A l’ère du capitalisme de surveillance, les étudiants crèvent et Zoom s’en met plein des poches en revendant les données de nos huit heures de connexion quotidiennes sur leur plate-forme. 2020-2021, comme un goût de The Truman Show dans la bouche. Confinés à vie, l’avilissement est en marche, et nous on court comme des hamsters dans nos roues. Mais je garde espoir, bientôt, nous détruirons ces chaînes numérisées pour nous retrouver en vrai.      
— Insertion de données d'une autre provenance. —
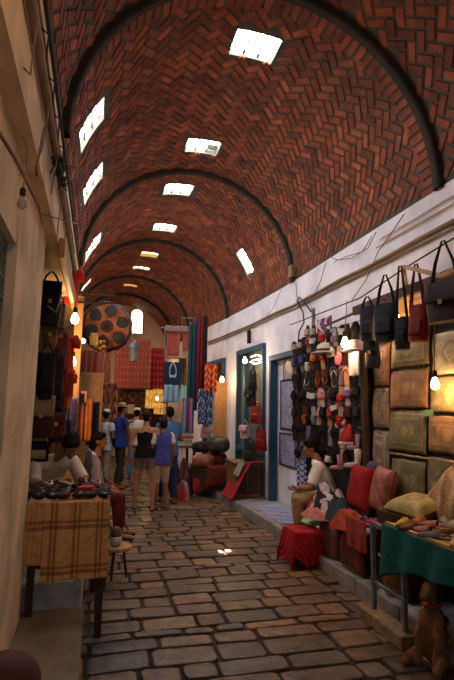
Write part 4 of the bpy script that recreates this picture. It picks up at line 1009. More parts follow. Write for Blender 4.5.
m = MB(); m.tube([(2.60+.187*cos(2*PI*i/20), 3.98+.187*sin(2*PI*i/20), .435) for i in range(21)], .014, 6, col=(.25, .13, .05)); m.build('rim', vmat('wicker rim'), bk)
BABC = [('tan', (.45, .24, .08)), ('yellow', (.55, .36, .08)), ('cream', (.50, .40, .26)), ('brown', (.16, .06, .03)), ('orange brown', (.42, .15, .04)), ('pink', (.42, .16, .12)), ('grey', (.22, .20, .18))]
def babouche(c, yaw, col, label):
    t = thing('babouche_slipper', label, 'slipper', c, yaw, 'leather slippers on the steel legged table'); s = 1
    out = [(-.10, -.02), (-.09, -.032), (0, -.034), (.07, -.038), (.12, -.02), (.145, 0), (.12, .02), (.07, .038), (0, .034), (-.09, .032), (-.10, .02)]
    m = MB(); vs = [(x, y, 0) for x, y in out]+[(x, y, .01) for x, y in out]; n = len(out)
    m.add(vs, [tuple(range(n))[::-1], tuple(range(n, 2*n))]+[(i, (i+1) % n, (i+1) % n+n, i+n) for i in range(n)]); m.build('sole', solid('l', cscale(col, .6)), t, local=True)
    m = MB(); m.grid(lambda u, v: Vector((.0+.142*v, -.037*cos(PI*u)*(1-v**3*.9), .01+.045*sin(PI*u)**.8*(1-.75*v))), 12, 8, thick=.003); m.build('upper', solid('l', col), t, local=True, smooth=True)
    return t
rr = random.Random(9); n = 0
for i in range(9):
    for j in range(3):
        nm, c = BABC[(i*2+j*3+rr.randrange(2)) % 7]; x = 2.33+.17*j+rr.uniform(-.02, .02); y = 3.53-.145*i+rr.uniform(-.02, .02)
        babouche((x, y, TZ+.004+rr.uniform(0, .001)), rr.uniform(2.0, 4.4), c, '%s pointed slipper, %s rank of the leather table, %s from the street edge' % (nm, ordn[i], ordn[j]))
for k, (x, y, nm, c) in enumerate([(2.50, 3.10, 'cream', (.5, .4, .26)), (2.62, 2.95, 'pinkish brown', (.36, .16, .12)), (2.48, 2.86, 'yellow', (.5, .33, .08)), (2.66, 3.22, 'dark brown', (.08, .035, .02))]):
    babouche((x, y, TZ+.055), 2.2+k*.7, c, '%s pointed slipper lying on top of the others on the leather table' % nm)
RCy = Matrix.Rotation(-PI/2+.1, 3, 'Z')@Matrix.Rotation(-PI/2+.22, 3, 'X')
cushion('round_leather_cushion', 'olive yellow leather cushion lying at the back of the stall under the covers', A(417, 507, X=2.66), .44, .36, .17, RCy, lambda u, v: (.34, .26, .07) if math.hypot(u-.5, v-.5) > .2 else ((.25, .17, .05) if math.hypot(u-.5, v-.5) > .14 else (.36, .27, .09)), m_=LEATH, piping=(.2, .12, .04))
m = MB(); m.bb((2.50, 3.76, .13), (2.88, 4.22, .80)); m.bb((2.86, 2.3, .13), (2.90, 3.76, .80)); tag(m.build('storage_crate', WOOD_D, bevel=.01), 'dark wooden crate at the back of the leather stall', 'crate')
cushion('patterned_cushion', 'gold and orange patterned cushion tilted at the right end of the leather stall', A(450, 500, X=2.78), .40, .40, .14, RC@Matrix.Rotation(.7, 3, 'Y'), lambda u, v: [(.40, .22, .08), (.45, .33, .15), (.30, .12, .06)][int(u*6+v*5) % 3], m_=LEATH)

# ------------------------------------------------------------------ left display table with plaid cloth
lt = thing('display_table', 'tall wooden table under a tan plaid cloth by the left pillar', 'table', (-.17, 4.25, 0)); m = MB()
LZ = .965; m.bb((-.44, 3.97, LZ-.03), (.11, 4.55, LZ)); m.build('tabletop', WOOD, lt)
for (x, y, z0) in ((-.40, 4.02, .18), (.03, 3.97, 0), (.085, 4.02, 0), (.085, 4.50, 0), (-.40, 4.50, .36)):
    if (x, y) == (.03, 3.97): continue
    m = MB(); m.bb((x-.026, y-.026, z0), (x+.026, y+.026, LZ-.03)); m.build('leg', WOOD_D, lt)
m = MB(); m.bar((-.38, 4.02, .90), (.08, 4.02, .90), .02, .06); m.bar((.085, 4.03, .90), (.085, 4.49, .90), .02, .06); m.build('apron', WOOD_D, lt)
m = MB(); m.bar((.12, 3.96, LZ+.012), (.12, 4.56, LZ+.012), .02, .05); m.bar((-.44, 4.555, LZ+.012), (.12, 4.555, LZ+.012), .02, .05); m.build('rim', WOOD_L, lt)
def plaid(u, v):
    base = (.72, .39, .16); st = (.40, .18, .07)
    x = -.45+.57*u; z = .57*v
    k = 0
    for c in (-.30, -.13, .04): k += (abs(x-c-.012) < .010)+(abs(x-c+.022) < .010)
    for c in (.17, .50): k += (abs(z-c-.012) < .014)+(abs(z-c+.026) < .012)
    return base if k == 0 else (st if k == 1 else cscale(st, .65))
m = MB(); m.grid(lambda u, v: Vector((-.46+.15*u, 3.945+.006*sin(30*u+4*v), LZ+.004-.43*v)), 20, 50, lambda u, v: plaid(u*.24, v*.75), 0, .006)
m.grid(lambda u, v: Vector((-.33+.46*u, 3.93+.008*sin(11*u+2*v)*(.3+v), LZ+.006-(.545-.012*u)*v)), 90, 80, lambda u, v: plaid(.12+u*.86, v), 0, .006)
m.grid(lambda u, v: Vector((-.45+.57*u, 3.93+.62*v, LZ+.006)), 30, 10, lambda u, v: (.72, .39, .16), 0, .004)
tag(m.build('plaid_cloth', FAB, smooth=True), 'tan and brown plaid cloth hanging from the left table', 'tablecloth')
rr = random.Random(21); n = 0
def pouch(c, yaw, col, label, tagc):
    t = thing('leather_pouch', label, 'pouch', c, yaw, 'small pouches on the plaid covered table'); m = MB()
    m.ball((0, 0, .024), (.052, .036, .024), 12); m.build('pouch_body', solid('l', col), t, local=True, smooth=True)
    m = MB(); m.grid(lambda u, v: Vector(((u-.5)*.085, -.036+.05*v, .03+.022*sin(1.4*v+.2))), 6, 4, thick=.004); m.build('flap', solid('l', cscale(col, .6)), t, local=True)
    m = MB(); m.box((.01, -.03, .045), (.022, .02, .012)); m.build('clasp', solid('l', tagc), t, local=True)
for i in range(6):
    for j in range(4):
        nm, c = [('black', (.012, .011, .012)), ('dark brown', (.05, .02, .012)), ('dark red', (.16, .02, .015)), ('black', (.015, .012, .016))][rr.randrange(4)]
        x = -.38+.092*i+rr.uniform(-.012, .012); y = 4.02+.135*j+rr.uniform(-.015, .015)
        pouch((x, y, LZ+.012), rr.uniform(-.7, .7), c, '%s pouch on the plaid table, %s from the pillar in the %s rank' % (nm, ordn[i], ordn[j]), (.6, .55, .5) if rr.random() < .5 else (.3, .2, .1))
m = MB(); m.box((-.06, 4.10, LZ+.065), (.11, .07, .05), rz(.2)); tag(m.build('small_box', solid('l', (.50, .02, .02)), bevel=.006), 'bright red box among the dark pouches on the plaid table', 'box')
for k, (x, y, nm, c) in enumerate([(-.20, 4.40, 'white', (.65, .62, .58)), (.02, 4.40, 'pale pink', (.6, .4, .36)), (-.36, 4.42, 'white', (.6, .58, .55)), (-.12, 4.22, 'black', (.01, .01, .01))]):
    m = MB(); cc = Vector((x, y, LZ+.075)); m.tube([cc+Vector((.035*cos(2*PI*i/14), .035*sin(2*PI*i/14), .01*sin(4*PI*i/14))) for i in range(15)], .012, 6)
    tag(m.build('rolled_belt', solid('l', c), smooth=True), '%s rolled belt on the pouches of the plaid table, %s' % (nm, ['in the middle at the back', 'near the street corner', 'near the pillar', 'beside the red box'][k]), 'belt')
m = MB(); m.bar(A(92, 478, Y=4.3), A(109, 498, Y=4.0), .015); m.build('x', WOOD_L) if 0 else None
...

En attendant, soutien total aux étudiants enfermés et méprisés par le gouvernement. Tenez bon camarades, car même isolé.e.s devant un écran, vous n’êtes pas seul.e.s. Comme on dit chez nous « les mauvais jours finiront »,

Ernest D. Laboucle, pour Le Poing, hiver 2020-2021 

A lire également : Rentrée universitaire à Paul Valéry : toujours plus de précarité étudiante

Note : Le journalisme gonzo est à la fois une méthode de travail et un style d’écriture popularisés par le journaliste américain Hunter S. Thompson, consistant à assumer la subjectivité de l’auteur. Le journaliste devient le protagoniste de son reportage et le rédige à la première personne.